— start of Provided data —

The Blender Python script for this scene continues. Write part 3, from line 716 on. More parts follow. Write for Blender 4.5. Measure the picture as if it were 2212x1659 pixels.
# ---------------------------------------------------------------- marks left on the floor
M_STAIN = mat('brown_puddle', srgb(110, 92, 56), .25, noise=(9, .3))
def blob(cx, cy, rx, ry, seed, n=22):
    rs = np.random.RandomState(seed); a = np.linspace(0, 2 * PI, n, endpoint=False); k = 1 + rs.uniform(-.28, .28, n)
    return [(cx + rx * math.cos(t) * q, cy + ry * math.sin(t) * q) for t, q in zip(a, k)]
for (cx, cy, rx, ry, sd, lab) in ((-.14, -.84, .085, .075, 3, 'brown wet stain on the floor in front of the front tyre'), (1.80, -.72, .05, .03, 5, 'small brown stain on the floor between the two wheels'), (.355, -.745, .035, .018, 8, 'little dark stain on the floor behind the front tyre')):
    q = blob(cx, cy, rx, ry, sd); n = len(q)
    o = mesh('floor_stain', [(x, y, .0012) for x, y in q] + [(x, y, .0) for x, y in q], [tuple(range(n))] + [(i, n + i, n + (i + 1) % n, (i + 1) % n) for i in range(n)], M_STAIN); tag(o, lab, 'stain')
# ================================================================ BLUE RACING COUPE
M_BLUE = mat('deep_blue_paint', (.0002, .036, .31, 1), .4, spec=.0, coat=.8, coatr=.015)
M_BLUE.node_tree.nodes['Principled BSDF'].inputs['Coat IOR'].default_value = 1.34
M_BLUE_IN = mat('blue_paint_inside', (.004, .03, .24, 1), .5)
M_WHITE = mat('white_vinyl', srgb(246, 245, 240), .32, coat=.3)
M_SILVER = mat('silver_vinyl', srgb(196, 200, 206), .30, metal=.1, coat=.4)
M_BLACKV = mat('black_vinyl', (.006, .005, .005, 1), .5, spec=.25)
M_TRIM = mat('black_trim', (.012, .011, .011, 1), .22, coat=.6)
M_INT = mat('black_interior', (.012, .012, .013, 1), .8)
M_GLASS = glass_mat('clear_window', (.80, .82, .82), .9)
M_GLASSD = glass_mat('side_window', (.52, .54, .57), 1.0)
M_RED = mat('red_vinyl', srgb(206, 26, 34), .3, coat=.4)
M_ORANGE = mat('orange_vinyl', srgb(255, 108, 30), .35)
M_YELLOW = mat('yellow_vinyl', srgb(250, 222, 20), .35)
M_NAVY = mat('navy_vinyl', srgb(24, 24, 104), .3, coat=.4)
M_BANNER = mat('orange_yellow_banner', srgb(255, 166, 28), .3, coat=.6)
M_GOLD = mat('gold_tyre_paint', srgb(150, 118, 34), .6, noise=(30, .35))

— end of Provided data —

## Given task
Produce an exact copy of the whole listing.

## Written reply
The Blender Python script for this scene continues. Write part 3, from line 716 on. More parts follow. Write for Blender 4.5. Measure the picture as if it were 2212x1659 pixels.
# ---------------------------------------------------------------- marks left on the floor
M_STAIN = mat('brown_puddle', srgb(110, 92, 56), .25, noise=(9, .3))
def blob(cx, cy, rx, ry, seed, n=22):
    rs = np.random.RandomState(seed); a = np.linspace(0, 2 * PI, n, endpoint=False); k = 1 + rs.uniform(-.28, .28, n)
    return [(cx + rx * math.cos(t) * q, cy + ry * math.sin(t) * q) for t, q in zip(a, k)]
for (cx, cy, rx, ry, sd, lab) in ((-.14, -.84, .085, .075, 3, 'brown wet stain on the floor in front of the front tyre'), (1.80, -.72, .05, .03, 5, 'small brown stain on the floor between the two wheels'), (.355, -.745, .035, .018, 8, 'little dark stain on the floor behind the front tyre')):
    q = blob(cx, cy, rx, ry, sd); n = len(q)
    o = mesh('floor_stain', [(x, y, .0012) for x, y in q] + [(x, y, .0) for x, y in q], [tuple(range(n))] + [(i, n + i, n + (i + 1) % n, (i + 1) % n) for i in range(n)], M_STAIN); tag(o, lab, 'stain')
# ================================================================ BLUE RACING COUPE
M_BLUE = mat('deep_blue_paint', (.0002, .036, .31, 1), .4, spec=.0, coat=.8, coatr=.015)
M_BLUE.node_tree.nodes['Principled BSDF'].inputs['Coat IOR'].default_value = 1.34
M_BLUE_IN = mat('blue_paint_inside', (.004, .03, .24, 1), .5)
M_WHITE = mat('white_vinyl', srgb(246, 245, 240), .32, coat=.3)
M_SILVER = mat('silver_vinyl', srgb(196, 200, 206), .30, metal=.1, coat=.4)
M_BLACKV = mat('black_vinyl', (.006, .005, .005, 1), .5, spec=.25)
M_TRIM = mat('black_trim', (.012, .011, .011, 1), .22, coat=.6)
M_INT = mat('black_interior', (.012, .012, .013, 1), .8)
M_GLASS = glass_mat('clear_window', (.80, .82, .82), .9)
M_GLASSD = glass_mat('side_window', (.52, .54, .57), 1.0)
M_RED = mat('red_vinyl', srgb(206, 26, 34), .3, coat=.4)
M_ORANGE = mat('orange_vinyl', srgb(255, 108, 30), .35)
M_YELLOW = mat('yellow_vinyl', srgb(250, 222, 20), .35)
M_NAVY = mat('navy_vinyl', srgb(24, 24, 104), .3, coat=.4)
M_BANNER = mat('orange_yellow_banner', srgb(255, 166, 28), .3, coat=.6)
M_GOLD = mat('gold_tyre_paint', srgb(150, 118, 34), .6, noise=(30, .35))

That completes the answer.